What were his orders in terms of the indigenous inhabitants? Was he to dispatch his troops to conquer the indigenous population? No, he was to ‘conciliate their affections … to live in amity and kindness with them’ and to punish anyone under his command who should ‘wantonly destroy them or give them any unnecessary interruption in the exercise of their several occupations’. Hardly the stuff of ‘invasions’… Phillip wrote that he hoped to ‘give them a High Opinion of their New Guests’ through kindness and gifts. Indeed, when he was struck with a spear by an Aboriginal, he refused to have the man punished. He also decreed that there would be no slavery in this new colony, and that the indigenous inhabitants were to have the same rights under law as any other of the Crown’s subjects.

To suggest that the British descent onto Sydney Cove and elsewhere in Australia was an ‘invasion’ would require that we need a new word to describe Napoleon’s 1812 invasion of Russia, and Hitler’s similarly unprofitable invasion in 1942. Persia’s two equally unsuccessful invasions of Ancient Greece in 490 and 480 BC, and the Crusaders’ capture of Jerusalem in 1099, each qualify as invasions, as do the multiple armies that descended on Europe following the collapse of the Roman Empire, the Huns led by Attila, Vandals, Alans, Goths and Arabs, then several hundred years later, the Mongols lead by Genghis Khan; and that is just in Western Europe and the Middle East.

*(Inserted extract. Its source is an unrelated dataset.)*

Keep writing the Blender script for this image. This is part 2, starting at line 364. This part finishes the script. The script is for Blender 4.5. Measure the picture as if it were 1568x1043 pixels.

In 1066, King Harold and his Saxon army rushed north to defeat a Viking invasion of England, then rushed south to die at the Battle of Hastings, unsuccessfully trying to turn back the Norman invasion of William the Conqueror. The list of invasions is endless, but does not include the activities of the First Fleet. Captain Phillip would have laughed at being ‘elevated’ into such a pantheon, as would Captain Cook, whose only sin was to discover Australia, as Columbus’s was to discover the New World, and for these ‘sins’, their statues are toppled and their reputation pilloried by those who seem to know nothing of history but the distorted Woke view that anything done by ‘white’ Europeans is automatically wrong.